***** Stored data *****

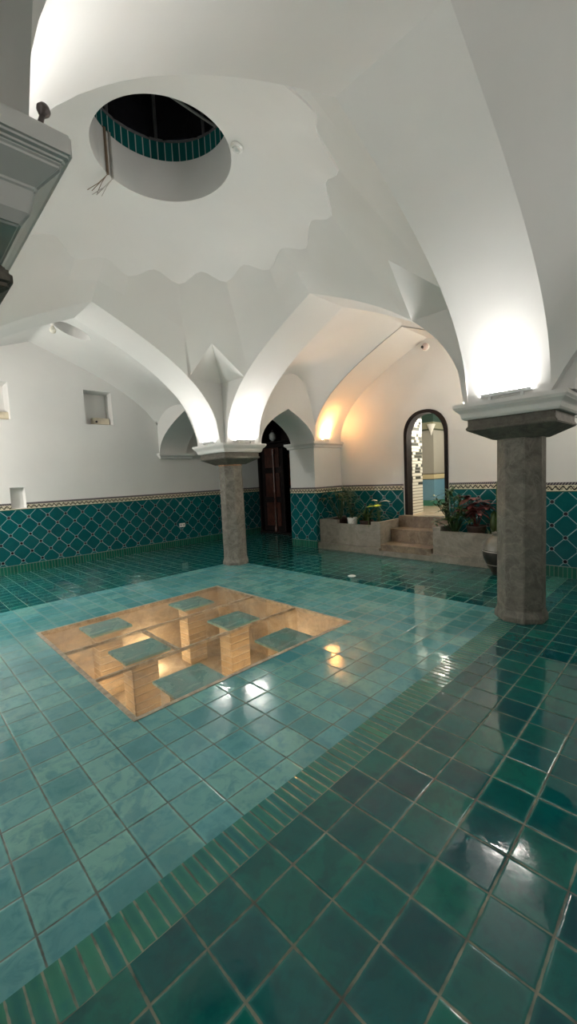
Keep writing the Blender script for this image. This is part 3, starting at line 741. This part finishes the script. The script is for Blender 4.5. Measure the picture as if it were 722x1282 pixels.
# tall carved wooden door in the corner bay
d2 = MB(); xw = XCW
d2.box((xw-.06,CD0-.06,0),(xw+.06,CD0,CDZ1+.06)); d2.box((xw-.06,CD1,0),(xw+.06,CD1+.06,CDZ1+.06)); d2.box((xw-.04,CD0-.06,CDZ1-.16),(xw+.06,CD1+.06,CDZ1-.06)); d2.box((xw-.10,CD0-.06,0),(xw+.02,CD1+.06,CDZ0))
struct(d2.build('door_2', WOOD_D, bevel=.01))
dv = thing('wooden_door_leaf', 'dark carved wooden door leaf with red-brown post, half open in the corner doorway', 'door', (xw+.05, 8.76, CDZ0))
m = MB(); m.box((-.02, -.86, 0), (.02, 0, 2.26)); m.build('panel', WOOD_D, dv, bevel=.005)
for k in range(3):
    m = MB(); m.sq((0,0,0), [(.0,0),(.0,0)]) if False else m.box((-.035, -.72, .15+k*.8), (-.02, -.14, .80+k*.8)); m.build('raised_panel', WOOD_R, dv, bevel=.012)
m = MB(); m.lathe((-.05,-.52,0), [(.06,0),(.06,.12),(.04,.15),(.05,.3),(.036,.5),(.036,1.0),(.055,1.1),(.036,1.2),(.036,2.1),(.06,2.1),(.06,2.24)], 14); m.build('carved_post', WOOD_R, dv, smooth=True)
dk = MB(); dk.box((xw+.9, 6.6, 0), (xw+1.0, 9.4, 3.5)); dk.box((xw+.08, CD1+.06, 0), (xw+.9, CD1+.16, 3.5)); dk.box((xw+.08, CD0-.2, 0), (xw+.9, CD0-.06, 3.5)); dk.box((xw+.08,6.6,3.4),(xw+.9,9.4,3.5)); dk.box((xw+.08,6.6,-.1),(xw+.9,9.4,.03))
struct(dk.build('wall_dark_passage', mat_plain('dark_passage', (0.012, 0.008, 0.006), .8)))  # near-black colour stands in for the unlit passage's darkness
ol = thing('oil_lantern', 'small glass lantern standing at the head of the dark wooden doorway', 'lantern', (xw-.16, 8.05, CDZ1-.03))
m = MB(); m.lathe((0,0,0), [(.07,0),(.07,.02),(.03,.03)], 14); m.build('base', DARKM, ol)
m = MB(); m.lathe((0,0,.03), [(.03,0),(.09,.06),(.09,.17),(.045,.22)], 16); m.build('glass_globe', mat_plain('milky_glass', (.5,.52,.5), .1), ol, smooth=True)
m = MB(); m.lathe((0,0,.25), [(.05,0),(.03,.05),(.01,.08)], 14); m.build('cap', DARKM, ol)
sh = MB(); sh.box((xw-.26, CD0+.1, CDZ1-.06), (xw+.02, CD1, CDZ1-.03)); struct(sh.build('trim_12', WOOD_D))
pf_ = thing('framed_panel', 'small brown framed panel hanging inside the dark corner doorway', 'picture', (xw+.88, 8.35, 1.75))
m = MB(); m.box((-.02,-.24,-.5),(.02,.24,.5)); m.build('frame', WOOD_R, pf_, bevel=.008)
m = MB(); m.box((-.03,-.19,-.45),(-.015,.19,.45)); m.build('board', mat_plain('ochre_board', (.24,.09,.03), .5, 0, .4, 6), pf_)

# ------------------------------------------------------------------ planters, steps and ledge against the back wall
QX = 6.50
lg = MB(); lg.box((QX-.06, 4.21, 0), (XBW, PY0-.02, .13)); lg.box((QX-.06, 1.60, 0), (XBW, 3.20, .13)); lg.box((QX-.06, 3.20, 0), (XBW, 4.21, .085))
struct(lg.build('trim_13', STONE_P, bevel=.006))
def planter(name, label, y0, y1, notch0, notch1, zt=.60, zl=.53):
    t = thing(name, label, 'planter', (0, 0, 0), 0, 'stone planters on the ledge')
    m = MB()     # front slab with lowered middle
    pr_ = [(y0,.13),(y1,.13),(y1,zt),(notch1,zt),(notch1,zl),(notch0,zl),(notch0,zt),(y0,zt)]
    f0 = [(QX, y, z) for y, z in pr_]; f1 = [(QX+.07, y, z) for y, z in pr_]
    m.face(f0); m.face(f1[::-1])
    for k in range(8): m.face([f0[k], f0[(k+1)%8], f1[(k+1)%8], f1[k]])
    m.build('front_slab', STONE_P, t)
    for a, b in ((y0, y0+.07), (y1-.07, y1)):
        m = MB(); m.box((QX+.07, a, .13), (XBW-TH, b, zt)); m.build('side_slab', STONE_P, t, bevel=.004)
    m = MB(); m.box((QX+.07, y0+.07, .13), (XBW-TH, y1-.07, .40)); s_ = m.build('soil', SOIL, t); s_['label'] = 'dark soil'
    return t
planter('stone_planter', 'low grey stone planter left of the marble steps', 4.22, 5.70, 4.42, 5.22, .615, .545)
planter('stone_planter', 'low grey stone planter between the steps and the right column', 1.62, 3.19, 1.72, 3.06, .575, .515)
stp = thing('marble_steps', 'three worn brown marble steps rising to the arched doorway', 'steps', (0, 0, 0))
def step(name, x0, x1, z0, z1):
    r = MB(); r.box((x0+.02, 3.215, z0), (x1, 4.205, z1-.035)); q = r.build('step', STONE_S, stp, bevel=.003)
    s_ = MB(); s_.box((x0, 3.21, z1-.035), (x1, 4.21, z1)); s_.build('tread', STONE_S, q, bevel=.008)
step('step', QX-.03, XBW-TH, .085, .21); step('step', 6.83, XBW-TH, .21, .455); step('step', 7.14, XBW-.002, .455, .675)

# ------------------------------------------------------------------ plants
def leafm(name, c, var=.35): return mat_plain(name, c, .38, 0, var, 14)
L_DK = leafm('dark_green_leaf', (0.018, 0.05, 0.015)); L_MD = leafm('mid_green_leaf', (0.035, 0.085, 0.018)); L_LM = leafm('lime_leaf', (0.42, 0.52, 0.04)); L_RD = leafm('dark_red_leaf', (0.10, 0.018, 0.018), .5); L_CR = leafm('cream_leaf', (0.62, 0.66, 0.50)); L_CA = leafm('cactus_green', (0.05, 0.09, 0.02))
L_OL = leafm('olive_leaf', (0.10, 0.13, 0.035))
def blade(mb, base, az, L, w, rise, curl, n=7, mi=0, fold=.18, shape='lance'):
    d = Vector((math.cos(az), math.sin(az), 0)); sd = Vector((-d.y, d.x, 0)); rows = []
    p = Vector(base); el = rise
    for i in range(n+1):
        q = i/n
        ww = w*(math.sin(PI*min(1, .06+q*.94))**.8 if shape == 'oval' else (1-q)**.6*min(1, .35+q*3))
        t = d*math.cos(el)+Vector((0,0,math.sin(el))); nn = sd.cross(t)
        rows.append([p-sd*ww+nn*ww*-fold*-1, p+nn*0, p+sd*ww+nn*ww*fold])
        p = p+t*(L/n); el -= curl/n
    mb.grid(rows, mi)
def pot(parent, r, h, m, z=0):
    b = MB(); b.lathe((0,0,z), [(r*.72,0),(r*.95,h*.86),(r,h*.88),(r,h),(r*.86,h),(r*.84,h*.82),(.005,h*.82)], 20); b.build('pot', m, parent, smooth=True, angle=40)
CLAY = mat_plain('dark_clay_pot', (.035,.018,.012), .6)
def solid(o, th=.0012):
    md = o.modifiers.new('thick', 'SOLIDIFY'); md.thickness = th
    return o
rnd = random.Random(3)
ZS = .40
# broad dark fronds, leftmost
t = thing('fan_palm', 'dark leafy potted palm at the left end of the left planter', 'plant', (6.86, 5.42, ZS))
pot(t, .13, .16, CLAY)
stm = MB(); m = MB(); m2 = MB()
for k in range(11):
    az = rnd.uniform(0, 2*PI); L = rnd.uniform(.28, .52); el = rnd.uniform(.75, 1.45)
    tip = Vector((math.cos(az)*math.cos(el)*L, math.sin(az)*math.cos(el)*L, .12+math.sin(el)*L))
    stm.tube([(0,0,.10), tip*.5+Vector((0,0,.07)), tip], .006, 6)
    for j in range(7): blade(m, tip, az+(j-3)*.38, rnd.uniform(.18,.27), .022, .25+rnd.uniform(-.2,.3), 1.1)
blade(m2, (-.12,.06,.24), 2.6, .16, .055, .5, .6, shape='oval')
stm.build('stem', L_DK, t); solid(m.build('frond', L_DK, t)); solid(m2.build('yellow_leaf', L_OL, t))['label'] = 'single yellowing leaf'
# white pot, slender stems
t = thing('potted_shrub', 'slender leafy shrub in a white pot in the left planter', 'plant', (6.68, 4.98, ZS))
pot(t, .085, .19, WHITE_P)
stm = MB(); m = MB()
for k in range(9):
    az = rnd.uniform(0, 2*PI); tip = Vector((math.cos(az)*.12, math.sin(az)*.12, rnd.uniform(.42,.62)))
    stm.tube([(0,0,.15), tip*.6+Vector((0,0,.08)), tip], .005, 6)
    for j in range(9):
        q = .3+.7*j/8; blade(m, tip*q+Vector((0,0,.12*(1-q))), rnd.uniform(0,2*PI), rnd.uniform(.08,.15), .02, rnd.uniform(-.1,.7), .9)
stm.build('stem', L_DK, t); solid(m.build('foliage', L_DK, t))
# arching grassy plant
t = thing('spider_plant', 'arching thin-bladed plant between the white pot and the lime-leaved plant', 'plant', (6.80, 4.72, ZS))
pot(t, .12, .15, CLAY); m = MB()
for k in range(46): blade(m, (rnd.uniform(-.04,.04), rnd.uniform(-.04,.04), .12), rnd.uniform(0,2*PI), rnd.uniform(.35,.60), .010, rnd.uniform(.8,1.5), rnd.uniform(1.3,2.4), 9)
solid(m.build('blades', L_MD, t))
# lime leaves
t = thing('lime_leaf_plant', 'small plant with bright lime and cream leaves beside the steps', 'plant', (6.78, 4.42, ZS))
pot(t, .10, .14, CLAY); stm = MB(); m = MB(); m2 = MB(); m3 = MB()
for k, (az, h, L, w, mm) in enumerate(((2.4,.36,.17,.055,m),(3.6,.38,.17,.06,m),(1.2,.44,.15,.035,m2),(5.0,.43,.16,.035,m2),(.3,.28,.15,.04,m3),(4.2,.22,.14,.04,m3),(2.0,.2,.14,.04,m3),(5.6,.18,.13,.04,m3))):
    b = Vector((math.cos(az)*.04, math.sin(az)*.04, h)); stm.tube([(0,0,.11), b*.6+Vector((0,0,.03)), b], .004, 6); blade(mm, b, az, L, w, .35, .9, shape='oval')
stm.build('stem', L_MD, t); solid(m.build('lime_leaves', L_LM, t))['label'] = 'bright lime leaves'; solid(m2.build('cream_leaves', L_CR, t))['label'] = 'pale cream leaves'; solid(m3.build('green_leaves', L_DK, t))
# right planter: bushy green, dark red croton, cactus
t = thing('bushy_shrub', 'bushy dark green plant at the left end of the right planter', 'plant', (6.74, 2.93, ZS))
stm = MB(); m = MB()
for k in range(30):
    az = rnd.uniform(0, 2*PI); rr = rnd.uniform(.05,.24); tip = Vector((math.cos(az)*rr*.9, math.sin(az)*rr*1.15, rnd.uniform(.16,.60-.4*rr)))
    stm.tube([(0,0,0), tip*.5+Vector((0,0,.05)), tip], .006, 5)
    for j in range(9): blade(m, tip+Vector((rnd.uniform(-.02,.02),rnd.uniform(-.02,.02),rnd.uniform(-.04,.02))), j*2.4+k, rnd.uniform(.08,.14), .017, rnd.uniform(.0,.9), .8)
stm.build('stem', L_DK, t); solid(m.build('foliage', L_MD, t))
t = thing('red_croton', 'dark red leaved plant in the middle of the right planter', 'plant', (6.82, 2.60, ZS))
pot(t, .13, .15, CLAY); stm = MB(); m = MB()
for k in range(10):
    az = rnd.uniform(0, 2*PI); tip = Vector((math.cos(az)*.1, math.sin(az)*.12, rnd.uniform(.28,.48))); stm.tube([(0,0,.1), tip], .006, 5)
    for j in range(7): blade(m, tip, j*.9+k, rnd.uniform(.13,.22), .036, rnd.uniform(-.1,.7), 1.0, shape='oval')
stm.build('stem', L_RD, t); solid(m.build('foliage', L_RD, t))
t = thing('cactus', 'upright ribbed cactus beside the right column', 'plant', (6.92, 2.24, ZS))
m = MB(); rows = []
for q in range(12):
    z = .74*q/11; R = .055*(1-.0*q)*(1 if q < 9 else math.sqrt(max(.02, 1-((q-8.5)/2.8)**2)))
    rows.append([((R+.014*math.cos(7*a))*math.cos(a), (R+.014*math.cos(7*a))*math.sin(a), z) for a in [2*PI*i/42 for i in range(42)]])
m.rings(rows); m.build('stem', L_CA, t, smooth=True, angle=60)
m = MB(); m.lathe((.0,-.13,0), [(.05,0),(.055,.25),(.05,.36),(.01,.41)], 14); m.lathe((.06,.12,0), [(.05,0),(.05,.2),(.04,.28),(.01,.32)], 14); m.build('offshoot', L_CA, t, smooth=True, angle=60)
t = thing('trailing_plant', 'small spiky dark plant at the foot of the cactus', 'plant', (6.70, 2.32, ZS)); m = MB()
for k in range(40): blade(m, (rnd.uniform(-.05,.05), rnd.uniform(-.05,.05), 0), rnd.uniform(0,2*PI), rnd.uniform(.16,.28), .014, rnd.uniform(.5,1.5), 1.2)
solid(m.build('foliage', L_DK, t))
for o in COL.objects:
    if o.get('category') == 'plant' and o.name.split('.')[0] in ('fan_palm','potted_shrub','spider_plant','lime_leaf_plant','bushy_shrub','red_croton','cactus'): o.scale = (1.2, 1.2, 1.35)
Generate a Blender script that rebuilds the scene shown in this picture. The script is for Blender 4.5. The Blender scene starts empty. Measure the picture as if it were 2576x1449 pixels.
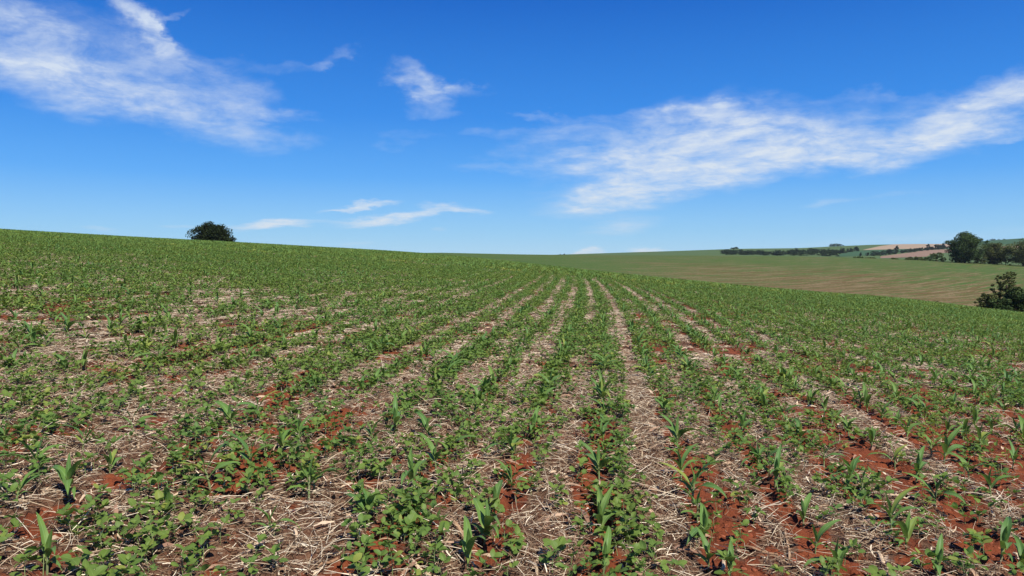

*****

=== Exercise instructions ===
Copy every line of the listing where the word "this" appears.

=== Solution below ===
Keep writing the Blender script for this image. This is part 3, starting at line 741. This part finishes the script. The script is for Blender 4.5. Measure the picture as if it were 722x1282 pixels.
Generate a Blender script that rebuilds the scene shown in this picture. The script is for Blender 4.5. The Blender scene starts empty. Measure the picture as if it were 2576x1449 pixels.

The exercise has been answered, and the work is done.